Data segment:
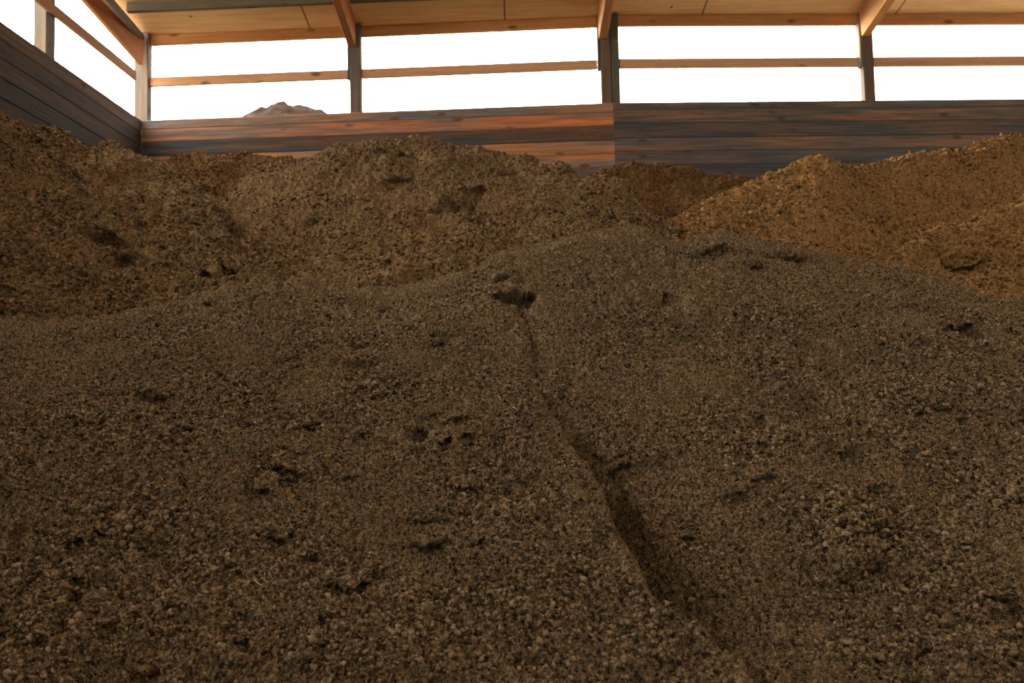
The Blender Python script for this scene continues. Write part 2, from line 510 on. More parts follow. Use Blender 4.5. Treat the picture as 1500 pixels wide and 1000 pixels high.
# ------------------------------------------------------------------ heaps
def pchip(v, vk, yk):
    """monotone cubic through K knots for every column: yk is (cols, K); v is (rows,)"""
    h = np.diff(vk); dl = np.diff(yk, axis=1) / h
    K = len(vk); m = np.zeros_like(yk)
    for k in range(1, K - 1):
        a, b = dl[:, k - 1], dl[:, k]
        same = a * b > 0
        w1, w2 = 2 * h[k] + h[k - 1], h[k] + 2 * h[k - 1]
        with np.errstate(divide='ignore', invalid='ignore'):
            hm = (w1 + w2) / (w1 / a + w2 / b)
        m[:, k] = np.where(same, hm, 0)
    m[:, 0] = dl[:, 0]; m[:, -1] = dl[:, -1]
    out = np.zeros((yk.shape[0], len(v)))
    for r, x in enumerate(v):
        k = min(max(np.searchsorted(vk, x, side='right') - 1, 0), K - 2)
        t = (x - vk[k]) / h[k]
        h00 = 2*t**3 - 3*t**2 + 1; h10 = t**3 - 2*t**2 + t; h01 = -2*t**3 + 3*t**2; h11 = t**3 - t**2
        out[:, r] = h00 * yk[:, k] + h10 * h[k] * m[:, k] + h01 * yk[:, k + 1] + h11 * h[k] * m[:, k + 1]
    return out


def blur1(a, n):
    if n < 1: return a
    k = np.hanning(2 * n + 3)[1:-1]; k /= k.sum()
    return np.convolve(np.pad(a, n, mode='edge'), k, 'valid')


class O: pass


class Heap:
    """height surface on a fan-shaped grid that is finest where the heap is seen closest.
    lines: list of ('px', [(px,py,d)...]) seen outlines or ('w', [(px,d,z)...]) world feet, from the near foot over the crest to the far foot"""
    def __init__(s, pxs, lines, nrows, soft=6):
        s.t = np.array([ray(p, 575)[0] / ray(p, 575)[1] for p in pxs])
        s.pxs = np.asarray(pxs, float)
        D, Z = [], []
        for kind, pts in lines:
            if kind == 'px':
                W = np.array([at_d(*p) for p in pts]); t = W[:, 0] / W[:, 1]; d, z = W[:, 1], W[:, 2]
            else:
                t = np.array([ray(p[0], 575)[0] / ray(p[0], 575)[1] for p in pts]); d = np.array([p[1] for p in pts], float); z = np.array([p[2] for p in pts], float)
            o = np.argsort(t)
            D.append(blur1(np.interp(s.t, t[o], d[o]), soft * 2)); Z.append(blur1(np.interp(s.t, t[o], z[o]), soft))
        s.Dk, s.Zk = np.stack(D, 1), np.stack(Z, 1)
        vk = np.arange(len(lines), dtype=float)
        v = np.concatenate([np.linspace(i, i + 1, n, endpoint=False) for i, n in enumerate(nrows)] + [[len(lines) - 1.0]])
        s.v = v
        s.d = pchip(v, vk, s.Dk); s.z = pchip(v, vk, s.Zk)
        s.nc, s.nr = s.d.shape
        s.P = np.stack([s.d * s.t[:, None], s.d, s.z], -1)     # (cols, rows, 3)

    def normals(s):
        a = np.gradient(s.P, axis=0); b = np.gradient(s.P, axis=1)
        n = np.cross(a, b); n /= np.linalg.norm(n, axis=-1, keepdims=True) + 1e-9
        return np.where(n[..., 2:3] < 0, -n, n)

    def lookup(s, px, py):
        """grid point of the front surface nearest to a place in the view"""
        if getattr(s, 'xy', None) is None: s.xy = project(s.P)
        x, y = s.xy
        q = np.hypot(x - px, y - py)
        k = np.argmin(q); i, j = divmod(k, s.nr)
        return s.P[i, j].copy()

    def dent(s, px, py, rx, ry, depth):
        """a scooped hollow: rx across, ry up the slope (metres)"""
        c = s.lookup(px, py)
        dx = (s.P[..., 0] - c[0]) / rx; dy = (s.P[..., 1] - c[1]) / ry
        up = np.where(dy > 0, dy * 1.9, dy)               # steep at its upper lip
        s.P[..., 2] -= depth * np.exp(-(dx**2 + up**2)**1.5)

    def bump(s, px, py, rx, ry, h):
        c = s.lookup(px, py)
        dx = (s.P[..., 0] - c[0]) / rx; dy = (s.P[..., 1] - c[1]) / ry
        s.P[..., 2] += h * np.exp(-(dx**2 + dy**2))

    def notch(s, px, py, rx, ry, dep, c=None):
        """a crumbled-out pocket under an overhanging lip"""
        c = s.lookup(px, py) if c is None else c
        m = (np.abs(s.P[..., 0] - c[0]) < rx * 3) & (np.abs(s.P[..., 1] - c[1]) < ry * 4)
        if not m.any(): return
        Q = s.P[m]
        n = perlin(Q.astype(F32), 0.9 / rx, 40 + px)
        dx = (Q[:, 0] - c[0]) / rx + 0.35 * n; dy = (Q[:, 1] - c[1]) / ry + 0.3 * n
        pit = np.exp(-(dx**2 + dy**2)**1.5); lip = np.exp(-((dx * .9)**2 + (dy - 1.25)**2 * 1.6))
        Q[:, 1] += dep * (0.9 * pit - 0.75 * lip); Q[:, 2] += dep * (-0.75 * pit + 0.12 * lip)
        s.P[m] = Q

    def pits(s, n, lo, hi, jmin, jmax, seed):
        r = np.random.default_rng(seed)
        ci = np.where((s.pxs > -20) & (s.pxs < 1520))[0]
        for k in range(n):
            c = s.P[r.integers(ci[0], ci[-1]), r.integers(jmin, jmax)].copy()
            a = lo + (hi - lo) * r.random()**2
            s.notch(k * 3.7, 0, a * r.uniform(.8, 1.9), a, a * r.uniform(.5, .9), c)

    def rough(s, spec, seed):
        """spec: (kind, frequency, amplitude)"""
        n = s.normals().reshape(-1, 3)
        P = s.P.reshape(-1, 3).astype(F32)
        disp = np.zeros(len(P), F32); tint = np.zeros(len(P), F32)
        for k, (kind, fr, am) in enumerate(spec):
            if kind == 'p': disp += am * perlin(P, fr, seed + k * 17.3)
            elif kind == 'b': disp += am * billow(P, fr, seed + k * 17.3)
            elif kind == 'm':                           # clumps only in patches
                msk = smooth(perlin(P, fr * 0.12, seed + 71), -0.15, 0.35)
                disp += am * msk * billow(P, fr, seed + k * 17.3)
        if getattr(s, 'calm', None) is not None: disp *= s.calm.ravel()
        s.P = (P + n * disp[:, None]).reshape(s.P.shape)
        s.disp = disp
        return s

    def build(s, name, mat, parent=None):
        V = s.P.reshape(-1, 3)
        if not isinstance(s, O):                       # peat stops at the planks
            wx = A[0] + dAL[0] * (V[:, 1] - A[1]) / dAL[1] + 0.015
            V[:, 0] = np.maximum(V[:, 0], wx)
            V[:, 1] = np.minimum(V[:, 1], np.interp(V[:, 0], [A[0], B[0], CE[0]], [A[1], B[1], CE[1]]) - 0.015)
        i, j = np.meshgrid(np.arange(s.nc - 1), np.arange(s.nr - 1), indexing='ij')
        a = (i * s.nr + j).ravel()
        Q = np.stack([a, a + s.nr, a + s.nr + 1, a + 1], 1)
        return mesh_np(name, V, Q, mat, parent, attrs={'tint': np.zeros(len(V))})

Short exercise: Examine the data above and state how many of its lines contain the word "from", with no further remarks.

Exercise response: 2